There are some fascinating parallels between the pen portrait he draws of life at The Telegraph and the sorry state the Conservative Party find themselves in. As I've argued previously, the Tories have become dislocated from their core business support and now represent the most backward and socially useless sections of British capital, along with a still hefty but sure-to-dwindle residual support. Beholden to the city and uncompetitive, labour-instensive sections of business their horizon no longer encompasses the interests of capital-in-general and as such end up adopting policies harmful to the collective business interest. The clamp down on overseas student visas, austerity generally, and the toying of Britain's relationship to the EU for party political advantage immediately come to mind. In short, the Tories and the people they represent have become decadent, and now represent a danger to themselves. Before Thatcher the Tories were careful never to attack the roots of their support. Now their tear them up with glee abandon, unknowing and uncaring it is they who will ultimately pay the price. The short-term is all and everything else can go hang.

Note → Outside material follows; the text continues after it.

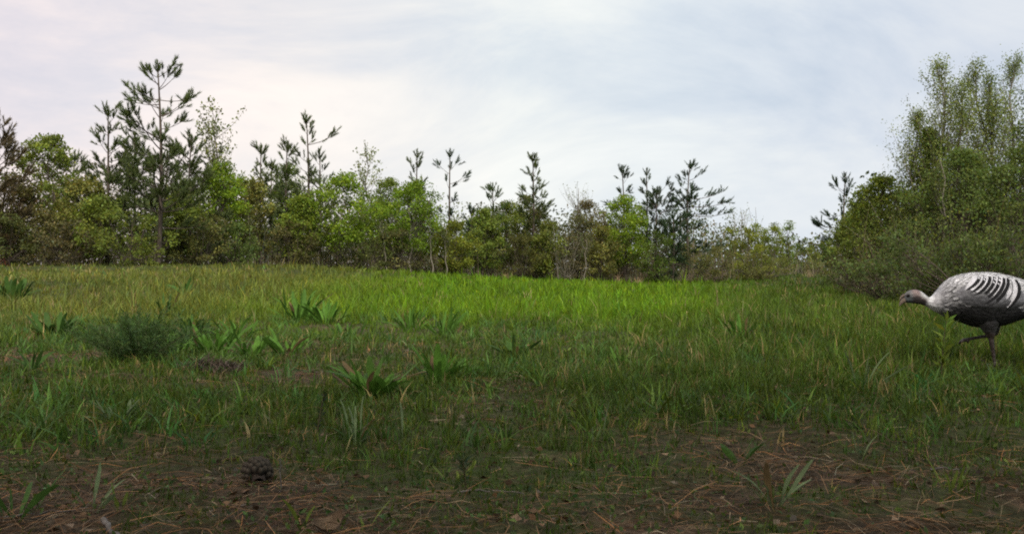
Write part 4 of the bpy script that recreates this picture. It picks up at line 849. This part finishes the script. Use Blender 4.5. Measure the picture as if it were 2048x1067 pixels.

Now for the situation at The Telegraph. Oborne writes lyrically about the paper as if it was an Enlightenment salon straight out of Habermas's musings on the public sphere. It never was, of course. The paper has always been a reliable friend of Conservative reaction. It is a rag whose rotten soul is suffused with entitlement, the defence of privilege, vicious contempt for the poor and, particularly, the labour movement. In this The Telegraph has unswervingly served its class well. Yet there has always been space in its pages for more thoughtful conservative thinkers and writers. Because, ultimately, a paper articulates a range of (broadly) similar interests it has to have space to allow alternative perspectives and dissident voices - within a certain range - to appeal to a wide readership composed of those varied interests and perspectives (tedious Trot tabloids, take note). Furthermore as a broadsheet paper, a fully paid-up member of Britain's so-called quality press, one can justifiably expect a certain adherence to a set of ethical standards and professional probity. Oborne resigned because the freedom to do journalism, to make judgement calls based on it was fatally undermined by commercial pressures generally and the advertising relationship with HSBC in particular.
The Barclay Brothers and their hapless lackey, Murdoch MacLennan, get both barrels. They are intent on undermining the long term health of the paper in the pursuit of short-term gain. Oborne mentions the fake 'woman with three breasts' story they stuck up as clickbait, but there are plenty of others that are entirely incongruous with the paper's character. But who gives a shit as long as the clicks keep rolling in? More serious is the claim which, devastating if true, that Telegraph journalists were ordered to destroy evidence of alleged HSBC wrongdoing at behest of senior management for commercial reasons. As Oborne rightly notes, the unspoken covenant the paper has with its readers does not exist as far as the bosses are concerned. And as standards slip, ethics are compromised, and the paper is seen to bend to the will of a market leader in tax dodging, the long-term readers who provide a stable subs and sales base are getting pissed up the wall. The roster of political writers under Benedict Brogan - gone, along with Ben himself. The foreign news desk - gone. The sub-editors who know the difference between 'refute' and 'disagree' - put out to pasture. The paper is eating itself for the sake of shareholder value, and there will be little left after the feast. Gluttony today, starvation tomorrow has become their guiding principle.
The Telegraph's entirely self-inflicted woes are a microcosm of the wider crisis of Conservatism. Their kind are unfit to run a newspaper, let alone a country.